Texting, Face-to-Face, and Getting Coffee

Updated: Jan 30, 2019

Knowing when to text vs. call is an important soft skill

Soft skills and the art of texting

When is appropriate to text or call someone? When to get coffee and discuss that project?

It's the perfect subject for a Seinfeld episode, if it were still around and new material was being written. I can see it now. Jerry asking Elaine when it would be appropriate to have a texting breakup. But on a more daily level, several business professionals I talked to have emphasized the need for employees, often millennials, but not always, to know when an in-person phone call is best.


One small business owner I know has a rule. If a client emails with a complex set of questions, pick up the phone and call. Likewise, another senior manager has his own rule: if a topic can't be wrapped up in 3 emails or less, pick up the phone and call, or go talk in person. Is there a trend here?

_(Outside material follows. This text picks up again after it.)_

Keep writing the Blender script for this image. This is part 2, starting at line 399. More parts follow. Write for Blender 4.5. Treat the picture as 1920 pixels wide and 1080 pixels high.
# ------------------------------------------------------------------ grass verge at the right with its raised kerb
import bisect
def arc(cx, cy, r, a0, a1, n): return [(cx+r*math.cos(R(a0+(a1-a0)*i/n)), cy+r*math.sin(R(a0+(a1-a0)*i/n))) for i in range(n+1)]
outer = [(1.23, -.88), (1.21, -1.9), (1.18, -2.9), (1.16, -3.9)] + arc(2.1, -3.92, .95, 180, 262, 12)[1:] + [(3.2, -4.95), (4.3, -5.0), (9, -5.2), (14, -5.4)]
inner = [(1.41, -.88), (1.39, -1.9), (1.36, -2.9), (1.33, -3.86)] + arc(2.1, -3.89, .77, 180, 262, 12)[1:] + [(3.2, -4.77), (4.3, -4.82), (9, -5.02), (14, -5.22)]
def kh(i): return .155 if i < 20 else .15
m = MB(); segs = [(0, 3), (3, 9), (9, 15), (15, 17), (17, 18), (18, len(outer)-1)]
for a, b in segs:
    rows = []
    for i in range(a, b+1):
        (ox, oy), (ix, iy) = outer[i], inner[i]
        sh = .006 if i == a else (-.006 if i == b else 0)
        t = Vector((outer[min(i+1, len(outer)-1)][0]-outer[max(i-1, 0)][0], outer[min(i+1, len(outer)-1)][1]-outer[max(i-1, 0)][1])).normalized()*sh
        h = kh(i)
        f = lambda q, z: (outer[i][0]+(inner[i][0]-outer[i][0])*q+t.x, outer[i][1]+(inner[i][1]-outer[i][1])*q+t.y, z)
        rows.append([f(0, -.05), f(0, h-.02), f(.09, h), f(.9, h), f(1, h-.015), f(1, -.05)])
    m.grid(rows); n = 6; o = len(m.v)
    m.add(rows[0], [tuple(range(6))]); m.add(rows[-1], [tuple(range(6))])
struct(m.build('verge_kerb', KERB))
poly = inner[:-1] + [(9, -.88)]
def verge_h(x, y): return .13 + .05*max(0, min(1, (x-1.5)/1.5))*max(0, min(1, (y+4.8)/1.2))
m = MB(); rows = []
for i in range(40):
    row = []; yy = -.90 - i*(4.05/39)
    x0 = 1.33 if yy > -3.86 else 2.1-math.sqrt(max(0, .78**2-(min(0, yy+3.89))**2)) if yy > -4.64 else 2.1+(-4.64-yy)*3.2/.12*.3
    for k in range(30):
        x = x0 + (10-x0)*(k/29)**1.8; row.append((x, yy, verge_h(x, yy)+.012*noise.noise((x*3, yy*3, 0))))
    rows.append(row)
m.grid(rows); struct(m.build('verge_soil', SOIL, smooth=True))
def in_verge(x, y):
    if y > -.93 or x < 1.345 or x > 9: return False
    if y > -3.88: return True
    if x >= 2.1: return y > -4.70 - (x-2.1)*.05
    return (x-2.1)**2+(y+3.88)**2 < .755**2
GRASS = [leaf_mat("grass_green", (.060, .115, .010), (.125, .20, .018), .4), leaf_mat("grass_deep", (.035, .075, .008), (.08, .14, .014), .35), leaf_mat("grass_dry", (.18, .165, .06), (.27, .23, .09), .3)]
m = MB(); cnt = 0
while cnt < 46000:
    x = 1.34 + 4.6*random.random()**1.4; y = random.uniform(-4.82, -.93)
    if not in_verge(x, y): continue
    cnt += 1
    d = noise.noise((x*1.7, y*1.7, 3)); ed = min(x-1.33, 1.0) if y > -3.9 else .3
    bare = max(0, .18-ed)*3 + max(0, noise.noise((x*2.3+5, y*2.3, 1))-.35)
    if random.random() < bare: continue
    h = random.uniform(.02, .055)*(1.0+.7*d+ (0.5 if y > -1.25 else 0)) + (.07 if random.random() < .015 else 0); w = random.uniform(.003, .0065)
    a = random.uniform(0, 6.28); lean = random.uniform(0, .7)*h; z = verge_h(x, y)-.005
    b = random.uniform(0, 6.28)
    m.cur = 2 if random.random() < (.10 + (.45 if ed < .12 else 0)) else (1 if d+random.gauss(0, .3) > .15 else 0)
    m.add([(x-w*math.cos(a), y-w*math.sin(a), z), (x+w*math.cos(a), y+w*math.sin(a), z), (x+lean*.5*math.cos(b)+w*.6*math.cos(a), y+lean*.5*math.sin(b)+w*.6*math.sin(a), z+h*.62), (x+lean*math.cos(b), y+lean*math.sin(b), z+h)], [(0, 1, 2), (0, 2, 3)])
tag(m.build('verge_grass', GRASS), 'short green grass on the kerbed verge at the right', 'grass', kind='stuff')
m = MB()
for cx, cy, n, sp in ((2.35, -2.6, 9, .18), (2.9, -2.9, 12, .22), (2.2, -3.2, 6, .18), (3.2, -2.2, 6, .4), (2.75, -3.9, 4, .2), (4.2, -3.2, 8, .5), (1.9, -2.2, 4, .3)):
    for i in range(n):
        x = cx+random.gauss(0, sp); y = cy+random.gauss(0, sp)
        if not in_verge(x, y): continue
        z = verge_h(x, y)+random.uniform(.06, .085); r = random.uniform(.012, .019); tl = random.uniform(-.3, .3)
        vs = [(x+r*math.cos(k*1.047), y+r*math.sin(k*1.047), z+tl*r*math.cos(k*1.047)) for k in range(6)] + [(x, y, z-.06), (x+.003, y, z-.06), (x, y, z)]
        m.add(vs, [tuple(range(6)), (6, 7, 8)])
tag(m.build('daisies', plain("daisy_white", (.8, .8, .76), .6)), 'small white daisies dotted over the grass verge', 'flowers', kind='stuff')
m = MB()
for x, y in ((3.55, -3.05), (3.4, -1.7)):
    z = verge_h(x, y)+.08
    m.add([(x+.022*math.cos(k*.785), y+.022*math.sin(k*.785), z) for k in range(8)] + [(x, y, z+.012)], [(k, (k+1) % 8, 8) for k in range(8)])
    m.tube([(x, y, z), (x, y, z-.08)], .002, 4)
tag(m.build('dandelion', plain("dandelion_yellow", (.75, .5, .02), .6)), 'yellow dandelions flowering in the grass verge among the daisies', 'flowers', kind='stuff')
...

Talking to people in person still matters

Smart phones are great. My wife and I get lost in Atlanta more often than we ought, the major city near my home. And her phone can get us out of the spider's web of this city's remotest corridors. But for their advances, we can tend to over rely on them and forget how to read real, paper maps.

One CEO of a construction company I know bemoaned the fact that no one answers their phones any more. No one listens to voicemail. And sometimes people will avoid conflict by not answering their phone but texting back. And yes, there are legitimate reasons for texting instead of answering, such as responding quietly via text when you're in a meeting. Texting does help with being unobtrusive. But when it comes to dealing with the grit of life--the conflict, the interaction, face-to-face is still hard to beat.

Of course, not every situation warrants a face-to-face encounter. Coordinating where to go for lunch is better done with a text sometimes. And perhaps you will get a quicker response after work hours if you text someone. Part of texting is respectful--the person can respond on their own time. People who prefer to think long before they answer like the power texting and emails afford for curating their ideas. The challenge comes when we forget how to engage in person.

Communicating negative information, providing critiques, anything that demands interaction, and building trust with people still call for sitting down with someone over a cup of coffee. It's old school, but it's also just better for building relationships. It's better for interaction. So what is your rule for your team? When do you text vs. go in person? Navigating this question effectively at work is a true soft skill.